■ Problem details ■
Leaving out the pictures, retype all the material exactly.

■ Data extract ■
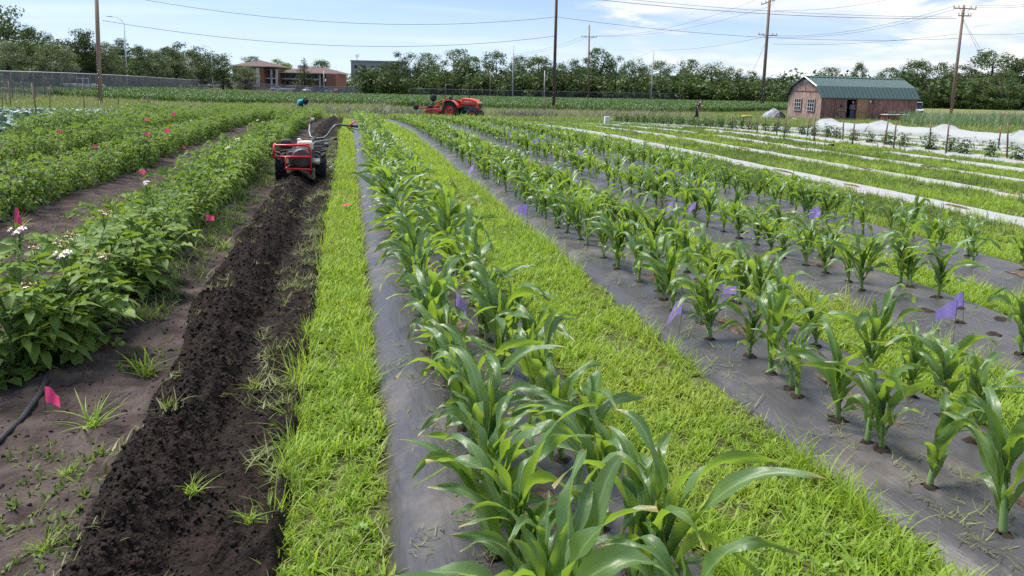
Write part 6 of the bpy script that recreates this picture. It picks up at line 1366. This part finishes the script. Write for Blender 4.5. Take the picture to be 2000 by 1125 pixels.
def person(loc, rz, J, label, shirt, trousers, hair, sleeves='short', hat=None):
    """J: joint positions in metres (local: facing -y)"""
    e = empty('person', loc, rz, label, 'person'); g = lambda n: Vector(J[n]); pts = []; idx = {}; ed = []
    def add(n, p, r, to=None):
        idx[n] = len(pts); pts.append((p[0], p[1], p[2], r))
        if to: ed.append((idx[to], idx[n]))
    add('pelvis', g('pelvis'), .095); add('waist', g('waist'), .085, 'pelvis'); add('chest', g('chest'), .10, 'waist'); add('neck', g('neck'), .055, 'chest')
    hd_ = g('head'); up = (hd_ - g('neck')).normalized(); add('jaw', hd_ - up * .06, .075, 'neck'); add('head', hd_ + up * .03, .092, 'jaw'); add('crown', hd_ + up * .11, .06, 'head')
    fc_ = Vector(J.get('face', (0, -1, 0))).normalized(); add('nose', hd_ + fc_ * .105, .014, 'head')
    for s in ('l', 'r'):
        add('hip' + s, g('hip' + s), .07, 'pelvis'); add('knee' + s, g('knee' + s), .062, 'hip' + s); add('ankle' + s, g('ankle' + s), .042, 'knee' + s); add('toe' + s, g('toe' + s), .038, 'ankle' + s)
        add('sh' + s, g('sh' + s), .05, 'chest'); add('el' + s, g('el' + s), .043, 'sh' + s); add('wr' + s, g('wr' + s), .03, 'el' + s)
        d = (g('wr' + s) - g('el' + s)).normalized(); u, w = frame(d); pm = g('wr' + s) + d * .07; add('palm' + s, pm, .03, 'wr' + s)
        for k, (ln, sp) in enumerate(((.085, -.032), (.095, -.011), (.09, .011), (.07, .03))): add('f%s%d' % (s, k), pm + d * ln + u * sp + w * .015, .009, 'palm' + s)
        add('th' + s, g('wr' + s) + d * .08 - u * .055, .011, 'palm' + s)
    link('body', skin_mesh('body', pts, ed, m_skin), e)
    P = lambda n, r: (*g(n), r)
    c = [P('pelvis', .165), P('waist', .16), P('chest', .185), (*(g('chest').lerp(g('neck'), .8)), .10)]; ce = [(0, 1), (1, 2), (2, 3)]
    for s in ('l', 'r'):
        k = len(c); c += [P('sh' + s, .085)]; ce.append((2, k)); 
        if sleeves == 'long': c += [P('el' + s, .066), (*(g('el' + s).lerp(g('wr' + s), .8)), .052)]; ce += [(k, k + 1), (k + 1, k + 2)]
        else: c += [(*(g('sh' + s).lerp(g('el' + s), .75)), .07)]; ce += [(k, k + 1)]
    link('shirt', skin_mesh('shirt', c, ce, shirt), e)
    c = [P('waist', .13), P('pelvis', .16)]; ce = [(0, 1)]
    for s in ('l', 'r'): k = len(c); c += [P('hip' + s, .112), P('knee' + s, .085), (*(g('knee' + s).lerp(g('ankle' + s), .92)), .07)]; ce += [(1, k), (k, k + 1), (k + 1, k + 2)]
    link('trousers', skin_mesh('trousers', c, ce, trousers, 1), e)
    for s in ('l', 'r'): link('boot', skin_mesh('boot', [P('ankle' + s, .055), (*(g('ankle' + s).lerp(g('toe' + s), .5)), .055), P('toe' + s, .05)], [(0, 1), (1, 2)], m_boot), e)
    bk = hd_ - fc_ * .03 + up * .055; link('hair', skin_mesh('hair', [(*(hd_ - fc_ * .07 - up * .02), .07), (*bk, .096), (*(hd_ + up * .125 + fc_ * .02), .075)], [(0, 1), (1, 2)], hair), e)
    if hat:
        b = MB(); n = 20; cc = hd_ + up * .07; u, w = frame(up); V = []
        for r_, h_ in ((.175, 0.0), (.12, .02), (.115, .09), (.07, .13), (.001, .135)):
            for k in range(n): a = 6.283 * k / n; V.append(cc + (u * math.cos(a) + w * math.sin(a)) * r_ + up * h_)
        b.add(V, [(i * n + k, i * n + (k + 1) % n, (i + 1) * n + (k + 1) % n, (i + 1) * n + k) for i in range(4) for k in range(n)]); b.build('hat', hat, e, True)
    return e
# man in the doorway, looking down at something in his hands
J = dict(pelvis=(0, 0, .95), waist=(0, 0, 1.1), chest=(0, 0, 1.32), neck=(0, -.03, 1.5), head=(0, -.07, 1.62), face=(-.2, -1, -.3), hipl=(.1, 0, .9), kneel=(.11, -.02, .5), anklel=(.12, .03, .09), toel=(.14, -.13, .04), hipr=(-.1, 0, .9), kneer=(-.11, -.03, .5), ankler=(-.12, .02, .09), toer=(-.15, -.14, .04), shl=(.19, 0, 1.42), ell=(.25, -.03, 1.15), wrl=(.08, -.24, 1.12), shr=(-.19, 0, 1.42), elr=(-.27, -.02, 1.16), wrr=(-.09, -.25, 1.13))
pp = shed_pt((DX0 + DX1) / 2 + .12, -.02, .02); person(pp, rz, J, 'person in blue-grey shirt and jeans standing in the shed doorway', m_shirtb, m_jean, m_whair)
# walker with head down, in dark clothes
J = dict(pelvis=(0, 0, .92), waist=(.03, -.01, 1.06), chest=(.12, -.03, 1.27), neck=(.24, -.05, 1.42), head=(.34, -.07, 1.49), face=(.8, -.2, -.6), hipl=(.02, .1, .88), kneel=(.13, .1, .48), anklel=(.1, .1, .08), toel=(.26, .1, .04), hipr=(0, -.1, .88), kneer=(-.03, -.1, .48), ankler=(-.28, -.1, .13), toer=(-.2, -.1, .03), shl=(.14, .17, 1.37), ell=(.22, .2, 1.1), wrl=(.42, .12, 1.2), shr=(.12, -.19, 1.36), elr=(.0, -.23, 1.1), wrr=(.08, -.25, .86))
person(at(1359, 238), -YAW, J, 'person in dark clothes walking head down across the grass', m_char, m_navy, m_hair)
# stooping worker behind the potato row
J = dict(pelvis=(-.22, .05, .86), waist=(-.18, -.08, .98), chest=(-.02, -.3, 1.02), neck=(.13, -.44, 1.02), head=(.22, -.54, 1.03), face=(.3, -.6, -.7), hipl=(-.12, .05, .82), kneel=(-.1, -.05, .45), anklel=(-.1, .05, .08), toel=(-.08, -.12, .04), hipr=(-.32, .05, .82), kneer=(-.33, -.05, .45), ankler=(-.34, .05, .08), toer=(-.34, -.12, .04), shl=(.16, -.3, .97), ell=(.2, -.42, .72), wrl=(.18, -.5, .48), shr=(-.16, -.38, .97), elr=(-.2, -.5, .72), wrr=(-.12, -.55, .48))
ps = GZ(594, 41, 215); person(ps, -YAW, J, 'person in teal shirt and dark hat stooping over the potatoes', m_teal_s, m_navy, m_hair, hat=m_navy)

■ Answer to this task ■
Write part 6 of the bpy script that recreates this picture. It picks up at line 1366. This part finishes the script. Write for Blender 4.5. Take the picture to be 2000 by 1125 pixels.
def person(loc, rz, J, label, shirt, trousers, hair, sleeves='short', hat=None):
    """J: joint positions in metres (local: facing -y)"""
    e = empty('person', loc, rz, label, 'person'); g = lambda n: Vector(J[n]); pts = []; idx = {}; ed = []
    def add(n, p, r, to=None):
        idx[n] = len(pts); pts.append((p[0], p[1], p[2], r))
        if to: ed.append((idx[to], idx[n]))
    add('pelvis', g('pelvis'), .095); add('waist', g('waist'), .085, 'pelvis'); add('chest', g('chest'), .10, 'waist'); add('neck', g('neck'), .055, 'chest')
    hd_ = g('head'); up = (hd_ - g('neck')).normalized(); add('jaw', hd_ - up * .06, .075, 'neck'); add('head', hd_ + up * .03, .092, 'jaw'); add('crown', hd_ + up * .11, .06, 'head')
    fc_ = Vector(J.get('face', (0, -1, 0))).normalized(); add('nose', hd_ + fc_ * .105, .014, 'head')
    for s in ('l', 'r'):
        add('hip' + s, g('hip' + s), .07, 'pelvis'); add('knee' + s, g('knee' + s), .062, 'hip' + s); add('ankle' + s, g('ankle' + s), .042, 'knee' + s); add('toe' + s, g('toe' + s), .038, 'ankle' + s)
        add('sh' + s, g('sh' + s), .05, 'chest'); add('el' + s, g('el' + s), .043, 'sh' + s); add('wr' + s, g('wr' + s), .03, 'el' + s)
        d = (g('wr' + s) - g('el' + s)).normalized(); u, w = frame(d); pm = g('wr' + s) + d * .07; add('palm' + s, pm, .03, 'wr' + s)
        for k, (ln, sp) in enumerate(((.085, -.032), (.095, -.011), (.09, .011), (.07, .03))): add('f%s%d' % (s, k), pm + d * ln + u * sp + w * .015, .009, 'palm' + s)
        add('th' + s, g('wr' + s) + d * .08 - u * .055, .011, 'palm' + s)
    link('body', skin_mesh('body', pts, ed, m_skin), e)
    P = lambda n, r: (*g(n), r)
    c = [P('pelvis', .165), P('waist', .16), P('chest', .185), (*(g('chest').lerp(g('neck'), .8)), .10)]; ce = [(0, 1), (1, 2), (2, 3)]
    for s in ('l', 'r'):
        k = len(c); c += [P('sh' + s, .085)]; ce.append((2, k)); 
        if sleeves == 'long': c += [P('el' + s, .066), (*(g('el' + s).lerp(g('wr' + s), .8)), .052)]; ce += [(k, k + 1), (k + 1, k + 2)]
        else: c += [(*(g('sh' + s).lerp(g('el' + s), .75)), .07)]; ce += [(k, k + 1)]
    link('shirt', skin_mesh('shirt', c, ce, shirt), e)
    c = [P('waist', .13), P('pelvis', .16)]; ce = [(0, 1)]
    for s in ('l', 'r'): k = len(c); c += [P('hip' + s, .112), P('knee' + s, .085), (*(g('knee' + s).lerp(g('ankle' + s), .92)), .07)]; ce += [(1, k), (k, k + 1), (k + 1, k + 2)]
    link('trousers', skin_mesh('trousers', c, ce, trousers, 1), e)
    for s in ('l', 'r'): link('boot', skin_mesh('boot', [P('ankle' + s, .055), (*(g('ankle' + s).lerp(g('toe' + s), .5)), .055), P('toe' + s, .05)], [(0, 1), (1, 2)], m_boot), e)
    bk = hd_ - fc_ * .03 + up * .055; link('hair', skin_mesh('hair', [(*(hd_ - fc_ * .07 - up * .02), .07), (*bk, .096), (*(hd_ + up * .125 + fc_ * .02), .075)], [(0, 1), (1, 2)], hair), e)
    if hat:
        b = MB(); n = 20; cc = hd_ + up * .07; u, w = frame(up); V = []
        for r_, h_ in ((.175, 0.0), (.12, .02), (.115, .09), (.07, .13), (.001, .135)):
            for k in range(n): a = 6.283 * k / n; V.append(cc + (u * math.cos(a) + w * math.sin(a)) * r_ + up * h_)
        b.add(V, [(i * n + k, i * n + (k + 1) % n, (i + 1) * n + (k + 1) % n, (i + 1) * n + k) for i in range(4) for k in range(n)]); b.build('hat', hat, e, True)
    return e
# man in the doorway, looking down at something in his hands
J = dict(pelvis=(0, 0, .95), waist=(0, 0, 1.1), chest=(0, 0, 1.32), neck=(0, -.03, 1.5), head=(0, -.07, 1.62), face=(-.2, -1, -.3), hipl=(.1, 0, .9), kneel=(.11, -.02, .5), anklel=(.12, .03, .09), toel=(.14, -.13, .04), hipr=(-.1, 0, .9), kneer=(-.11, -.03, .5), ankler=(-.12, .02, .09), toer=(-.15, -.14, .04), shl=(.19, 0, 1.42), ell=(.25, -.03, 1.15), wrl=(.08, -.24, 1.12), shr=(-.19, 0, 1.42), elr=(-.27, -.02, 1.16), wrr=(-.09, -.25, 1.13))
pp = shed_pt((DX0 + DX1) / 2 + .12, -.02, .02); person(pp, rz, J, 'person in blue-grey shirt and jeans standing in the shed doorway', m_shirtb, m_jean, m_whair)
# walker with head down, in dark clothes
J = dict(pelvis=(0, 0, .92), waist=(.03, -.01, 1.06), chest=(.12, -.03, 1.27), neck=(.24, -.05, 1.42), head=(.34, -.07, 1.49), face=(.8, -.2, -.6), hipl=(.02, .1, .88), kneel=(.13, .1, .48), anklel=(.1, .1, .08), toel=(.26, .1, .04), hipr=(0, -.1, .88), kneer=(-.03, -.1, .48), ankler=(-.28, -.1, .13), toer=(-.2, -.1, .03), shl=(.14, .17, 1.37), ell=(.22, .2, 1.1), wrl=(.42, .12, 1.2), shr=(.12, -.19, 1.36), elr=(.0, -.23, 1.1), wrr=(.08, -.25, .86))
person(at(1359, 238), -YAW, J, 'person in dark clothes walking head down across the grass', m_char, m_navy, m_hair)
# stooping worker behind the potato row
J = dict(pelvis=(-.22, .05, .86), waist=(-.18, -.08, .98), chest=(-.02, -.3, 1.02), neck=(.13, -.44, 1.02), head=(.22, -.54, 1.03), face=(.3, -.6, -.7), hipl=(-.12, .05, .82), kneel=(-.1, -.05, .45), anklel=(-.1, .05, .08), toel=(-.08, -.12, .04), hipr=(-.32, .05, .82), kneer=(-.33, -.05, .45), ankler=(-.34, .05, .08), toer=(-.34, -.12, .04), shl=(.16, -.3, .97), ell=(.2, -.42, .72), wrl=(.18, -.5, .48), shr=(-.16, -.38, .97), elr=(-.2, -.5, .72), wrr=(-.12, -.55, .48))
ps = GZ(594, 41, 215); person(ps, -YAW, J, 'person in teal shirt and dark hat stooping over the potatoes', m_teal_s, m_navy, m_hair, hat=m_navy)